My first stop was the Mormons. Most of them are decent, hardworking people, but their site hides a lot of dirty little secrets. Kids born out of wedlock, kids born not quite far enough into wedlock, divorce, death; it's all there in black and white, with a little green tree at the top. Genealogy is a tough job, but someone has to do it. The Mormons were a pushover. First name, last name, spouse, click on search and -- Bingo! I only got one hit, but it was the right one. Jennie and Lew married 28 Jun 1885 in Montgomery County, Kansas. Bill Clinton should be so lucky. If he got the peace agreement he wanted from Yasser Arafat and Ehud Barak as quick as I got the data I wanted from Family Search.Org he'd get the Nobel Peace Prize and enough falafel to last him fifty years.

Over to Gen Forum. I searched the Garr surname page for Pettet and the Pettet page for Garr. I came up as empty as a bookie's pockets the day after the favorite wins the derby. Nothing. Nada. Zip. If anyone had heard of my couple, they weren't talking. I took another slug of rye.

Surnames aren't the only forums in town. Over to Montgomery County, hoping someone had seen something - and would talk. I saw a guy named Moon who answered queries about marriages. One of those people we call Angels, who gives more than he takes. I asked him if he could help. He could. He wrote back the next day. The book said Jennie and Lew were married in the house of George "Pettel". "Pettet" looks a lot like "Pettel" if you forget to cross the "T". The county clerk and I may have had a mutual acquaintance; an amber friend who lives in a glass house, wears a cork hat and dulls fine motor skills. Back to the Mormons, looking for George. There he was, George Washington Pettit or Pettet, whose daughter, Regina, married Lee Lew Garr. Pettit, Pettet, Petite; the exact spelling was a small matter to me. Jennie, Regina; Lew Lee, Lee Lew; it all fit. With the help of Mr. Moon I'd just put six quick shots in the ten ring of Family Group sheets. I was as happy as a cat sleeping on a pile of warm laundry. I put a couple of shots into myself while I was at it.

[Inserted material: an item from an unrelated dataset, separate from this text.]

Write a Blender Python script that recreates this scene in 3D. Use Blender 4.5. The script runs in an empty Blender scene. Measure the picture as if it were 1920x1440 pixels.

Back to the GenForum Montgomery County page, I posted the ancestors I'd found, just to let the other angels know they didn't have to poke through their books for me. That didn't stop Heidi G., who has a book of Crawford County Biographies and was willing to use it. She found Joseph Pettet, MD, Regina's sister. He'd moved to Crawford County. Heidi copied it in for me - and any other Pettet researcher who wants to see it. Regina's dad, George Washington Pettet, served for almost 5 years in the 26th Indiana Volunteer Infantry during the Civil War. He fought at Vicksburg under Grant. Her grandfather, Bergen Pettet, came from France to settle in Boone County, Indiana. I'd never have known those treasured family facts if not for the good Ms. G. What a wonderful lady! Where would we be without Angels willing to share? Lost. As lost as blind people calling for help at the school for the deaf is where. I was as happy as a cat sleeping on a pile of warm laundry whose human opens a can of smoked oysters and offers to share.

I recorded the data, sent off thank-you letters and decided I'd done enough genealogy for the night. I'd log out and read a book - maybe a good hard-boiled detective story.